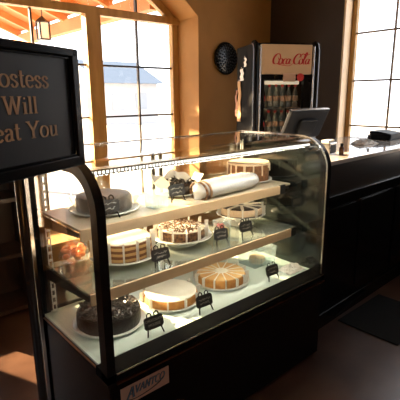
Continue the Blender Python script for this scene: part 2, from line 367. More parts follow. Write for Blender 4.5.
# ------------------------------------------------------------------ display case
XL,XR=.67,2.15
YF,YB=1.315,1.985
dc=thing('bakery_display_case','black bakery display case with curved front glass and three levels of cakes','display case',(0,0,0))
def cprof(off,zb=.545,n=14):
    """side outline of the curved glass: up the front, round, back along the top"""
    P=[(YF+off,zb),(YF+off,.9),(YF+off,1.19)]
    cx,cz,rx,rz=1.515,1.19,.20-off,.185-off
    for i in range(1,n+1):
        a=PI-(PI/2)*i/n; P.append((cx+rx*math.cos(a),cz+rz*math.sin(a)))
    P.append((YB,1.375-off)); return P
# base
mb=MB()
mb.box(XL+.01,XR-.01,YF+.012,YB,.50,.545)                                # deck carrier
mb.prism([(YF+.012,.02),(YF+.012,.50),(YB,.50),(YB,.02)],lambda y,z:(XL+.01,y,z),lambda y,z:(XR-.01,y,z))
mb.box(XL+.03,XR-.03,YF+.03,YB-.02,0,.02)
mb.build('base_cabinet',M['blackg'],dc)
mb=MB(); mb.prism([(YF,.515),(YF,.548),(1.405,.560),(1.41,.545),(1.41,.515)],lambda y,z:(XL+.0,y,z),lambda y,z:(XR,y,z)); mb.build('front_sill',M['fridge'],dc)
MB().box(XL+.04,XR-.02,YF-.006,YF,.546,.551).build('lower_glass_trim',M['chrome'],dc)
MB().box(XL+.04,XR,YF-.003,YF+.012,.500,.507).build('copper_trim_line',M['brass'],dc)
MB().box(XL+.004,XL+.012,YF+.02,YB,.537,.543).build('side_trim_line',M['brass'],dc)
MB().box(XL+.012,XR-.012,1.41,YB-.01,.546,.558).build('deck',M['deck'],dc)
# end frames
for x0,x1 in ((XL,XL+.036),(XR-.036,XR)):
    MB().band(cprof(0,.50),cprof(.048,.50),x0,x1).build('end_frame',M['black'],dc,True)
xr=XR-.036
MB().band(cprof(-.003,.56),cprof(.006,.56),xr-.006,xr-.001).build('glass_edge_trim',M['chrome'],dc,True)
MB().band(cprof(.004),cprof(.010),XL+.036,XR-.042).build('curved_front_glass',M['glass'],dc,True)
# side glass left, dark inner panel right
def sidepoly(off): return cprof(off,.545)+[(YB,.545)]
MB().prism(sidepoly(.03),lambda y,z:(XL+.014,y,z),lambda y,z:(XL+.019,y,z)).build('side_glass',M['glass'],dc)
MB().prism(sidepoly(.03),lambda y,z:(XR-.022,y,z),lambda y,z:(XR-.004,y,z)).build('end_panel',M['tint'],dc)
# rear posts, rear doors
for x0,x1 in ((XL-.0,XL+.045),(XR-.045,XR)): MB().box(x0,x1,YB-.03,YB+.02,.0,1.375,.003).build('rear_post',M['black'],dc)
MB().box(XL+.045,XR-.045,YB-.006,YB+.006,1.362,1.374).build('rear_top_rail',M['chrome'],dc)
for k,(x0,x1,y) in enumerate(((XL+.05,1.44,YB-.012),(1.38,XR-.05,YB+.006))):
    o=MB().box(x0,x1,y,y+.004,.57,1.33).build('sliding_door',M['glass'],dc)
    mb=MB(); mb.box(x0,x0+.02,y-.003,y+.007,.56,1.335); mb.box(x1-.02,x1,y-.003,y+.007,.56,1.335); mb.box(x0,x1,y-.003,y+.007,.555,.575); mb.build('door_frame',M['blackm'],o)
# slotted shelf standards
for x in (XL+.062,XR-.075):
    for y in (1.945,):
        mb=MB()
        mb.box(x-.011,x-.007,y-.003,y+.003,.56,1.32); mb.box(x+.007,x+.011,y-.003,y+.003,.56,1.32)
        z=.56
        while z<1.30: mb.box(x-.007,x+.007,y-.003,y+.003,z,z+.012); z+=.038
        mb.build('slotted_standard',M['plate'],dc)
# shelves
def shelf(z,y0,x0,x1,m,th):
    s=MB().box(x0,XR-.05,y0+.012,1.955,z-th,z,.001).build('shelf',m,dc)
    MB().box(x0,x1,y0,y0+.012,z-.050,z,.002).build('shelf_rail',M['rail'],s)
    MB().box(x1,x1+.05,y0,y0+.014,z-.052,z+.002,.002).build('rail_end_cap',M['blackm'],s)
    lm=MB().box(x0+.02,x1-.02,y0+.016,y0+.034,z-th-.014,z-th-.001).build('shelf_lamp',M['blackm'],s)
    for x in (x0-.004,XR-.07):
        MB().prism([(y0+.01,z-th-.002),(1.95,z-th-.002),(1.95,z-.075),(y0+.01,z-.032)],lambda y,zz:(x-.004,y,zz),lambda y,zz:(x+.004,y,zz)).build('bracket',M['blackm'],s)
    return s
SZ1,SZ2,DZ=1.08,.815,.558
shelf(SZ1,1.548,XL+.045,1.99,M['shelf'],.012)
shelf(SZ2,1.495,XL+.045,2.045,M['sglass'],.008)
for z,y0,x1,th in ((SZ1,1.548,1.99,.012),(SZ2,1.495,2.045,.008)): MB().box(XL+.07,x1-.03,y0+.019,y0+.031,z-th-.0155,z-th-.0142).build('shelf_led_strip',M['led2'],dc)
# light bar with led emitters
lb=MB().box(XL+.04,XR-.045,1.435,1.495,1.314,1.338,.002).build('light_bar',M['chrome'],dc)
mb=MB()
x=XL+.06
while x<XR-.06: mb.box(x,x+.009,1.455,1.475,1.310,1.3145); x+=.021
mb.build('led_strip',M['led'],lb)
mb=MB(); x=XL+.05
while x<XR-.06: mb.box(x,x+.0075,1.4325,1.4352,1.321,1.331); x+=.0165
mb.build('led_beads',M['bead'],lb)
# maker's badge on the front
bd=MB().box(.728,.968,YF+.008,YF+.0125,.378,.462,.001).build('maker_badge',M['label'],dc); bd['label']='pinkish maker badge with dark lettering'
f=lambda x,z,dd:(x,YF+.0082-dd,z)
mb=MB(); word(mb,'AVANTCO',f,.034,.92,.10,.22,.752,.415,.25,0,1.45); mb.build('badge_lettering',M['ink'],bd)
mb=MB(); word(mb,'AVANTCO',lambda x,z,dd:(x,YF+.0072-dd,z),.034,.92,.03,.09,.752,.415,.25,0,1.45); mb.build('badge_lettering_fill',M['blue'],bd)
mb=MB(); pen(mb,spl([(.745,.404),(.79,.392),(.85,.394),(.90,.404),(.93,.418),(.945,.432)],8),.004,.014,f,.0012,0,True); mb.build('badge_swash',M['ink'],bd)

# ------------------------------------------------------------------ cakes and plates
def plate(x,y,z,r,label,foot=.0,group='cake plates in the display case'):
    t=thing('cake_plate',label,'plate',(x,y,z),0,group)
    h=.012+foot
    if foot: MB().lathe([(0,0),(r*.55,0),(r*.5,.006),(r*.22,.012),(r*.2,foot),(r*.3,foot+.004),(0,foot+.004)],n=36).build('foot',M['plate'],t,True)
    pf=[(0,foot+.0),(r*.62,foot),(r*.95,foot+.009),(r,foot+.014),(r*.985,foot+.017),(r*.90,foot+.0125),(r*.6,foot+.006),(0,foot+.006)]
    MB().lathe(pf,n=56).build('dish',M['plate'],t,True)
    return t,z+foot+.0065
def dividers(t,r,h,n,a0=0,over=.02,ext=.02):
    for k in range(n):
        a=a0+2*PI*k/n; Mx=Matrix.Rotation(a,4,'Z')
        b=MB(); b.box(.012,r+ext,-.0007,.0007,.001,h+over*.2)
        b.box(r-.002,r+ext,-.0007,.0007,.001,h+over)
        # folded flap over the rim
        b.box(r+.001,r+.003,-.0045,.0045,.001,h+over*.6)
        for v in b.bm.verts: v.co=Mx@v.co
        b.build('paper_divider',M['paper'],t)
def cake(x,y,z,label,r,h,side,top,topname,n=0,a0=0,over=.02,rot=0,group=None):
    t=thing('round_cake',label,'cake',(x,y,z),rot,group)
    rn=random.Random(int(x*1000))
    ph=[rn.uniform(0,6) for _ in range(3)]
    wob=lambda a,rr,zz:1+.006*math.sin(5*a+ph[0])+.004*math.sin(11*a+ph[1]+zz*60)
    MB().lathe([(0,0),(r*.98,0),(r,.006),(r*1.005,h*.5),(r*.995,h-.006),(r*.97,h-.001),(0,h-.001)],n=72,wob=wob).build('cake_body',side,t,True)
    b=MB().lathe([(0,h-.0015),(r*.955,h-.0015),(r*.96,h+.003),(r*.90,h+.0065),(r*.5,h+.0055),(0,h+.006)],n=72,wob=wob).build(topname,top,t,True)
    if n: dividers(t,r,h,n,a0,over)
    return t
def scatter(t,r,z,n,size,m,name,seed,hmul=1):
    b=MB(); q=random.Random(seed)
    for k in range(n):
        a=q.uniform(0,2*PI); rr=r*math.sqrt(q.random()); p=Vector((rr*math.cos(a),rr*math.sin(a),z+q.uniform(0,size*.5)*hmul))
        e=Matrix.Translation(p)@Matrix.Rotation(q.uniform(0,PI),4,'Z')@Matrix.Rotation(q.uniform(-.9,.9),4,'X')@Matrix.Rotation(q.uniform(-.9,.9),4,'Y')
        s=size*q.uniform(.6,1.3)
        b.box(-s,s,-s*.35,s*.35,-s*.12,s*.12,0,e)
    o=b.build(name,m,t); o['kind']='stuff'; return o
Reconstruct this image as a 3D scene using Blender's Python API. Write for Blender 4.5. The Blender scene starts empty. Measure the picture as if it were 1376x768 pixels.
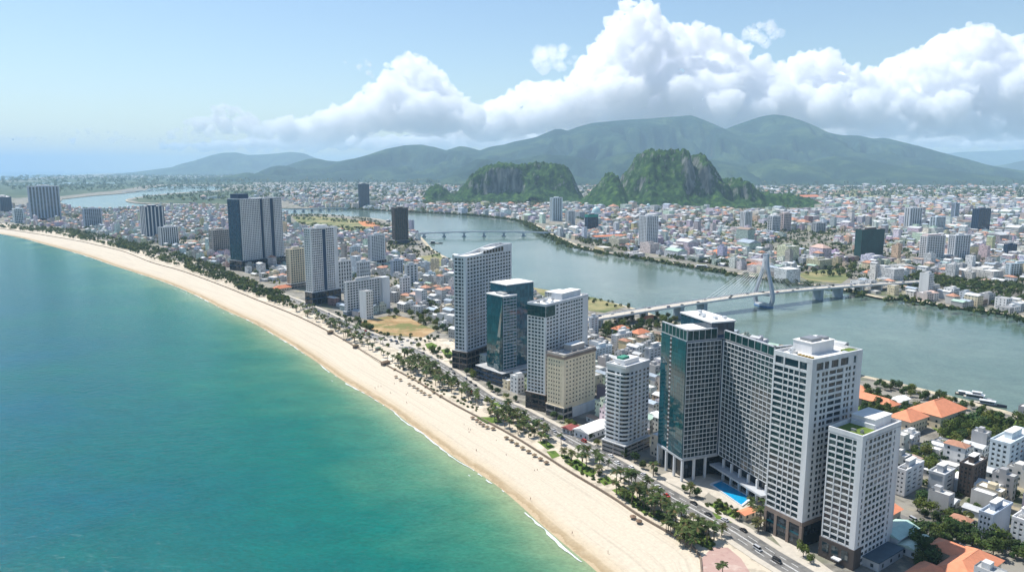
import bpy, bmesh, math, random
import numpy as np
from mathutils import Vector, Matrix, noise as mn
from mathutils.geometry import tessellate_polygon

rng = random.Random(7)
sc = bpy.context.scene
COL = sc.collection

# ------------------------------------------------------------------ camera
F = 980.0; CAMZ = 180.0
PITCH = math.atan((384 - 227) / F)
CP, SP = math.cos(PITCH), math.sin(PITCH)
cam = bpy.data.cameras.new('camera')
cam.sensor_width = 36.0
cam.lens = F / 1376 * 36.0
cam.clip_start = 1.0
cam.clip_end = 200000.0
camo = bpy.data.objects.new('camera', cam)
camo.location = (0, 0, CAMZ)
camo.rotation_euler = (math.pi / 2 - PITCH, 0, 0)
COL.objects.link(camo)
sc.camera = camo

# ------------------------------------------------------------------ sky and sun
SUN_EL = math.radians(61)
SUN_AZ = math.radians(-54)          # from +Y towards -X (behind the bay, seaward)
sd = Vector((math.sin(SUN_AZ) * math.cos(SUN_EL), math.cos(SUN_AZ) * math.cos(SUN_EL), math.sin(SUN_EL)))
world = bpy.data.worlds.new('World'); sc.world = world
world.use_nodes = True
nt = world.node_tree
bg = nt.nodes['Background']
sky = nt.nodes.new('ShaderNodeTexSky')
sky.sky_type = 'NISHITA'; sky.sun_disc = False
sky.sun_elevation = SUN_EL; sky.sun_rotation = SUN_AZ
sky.air_density = 1.2; sky.dust_density = 0.4; sky.ozone_density = 3.5
nt.links.new(sky.outputs['Color'], bg.inputs['Color'])
bg.inputs['Strength'].default_value = 0.11
sun = bpy.data.lights.new('sun', 'SUN')
sun.energy = 5.0; sun.angle = math.radians(0.5); sun.color = (1.0, 0.955, 0.89)
suno = bpy.data.objects.new('sun', sun)
suno.rotation_euler = sd.to_track_quat('Z', 'Y').to_euler()
suno.location = (0, 0, 3000)
COL.objects.link(suno)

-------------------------

- **Direction**:
From the records above, quote word for word only the lines beginning at the line that has "Reconstruct this image" and stopping after the line that has "COL = sc.collection". Omit the pictures.

- **Answer to the exercise**:
Reconstruct this image as a 3D scene using Blender's Python API. Write for Blender 4.5. The Blender scene starts empty. Measure the picture as if it were 1376x768 pixels.
import bpy, bmesh, math, random
import numpy as np
from mathutils import Vector, Matrix, noise as mn
from mathutils.geometry import tessellate_polygon

rng = random.Random(7)
sc = bpy.context.scene
COL = sc.collection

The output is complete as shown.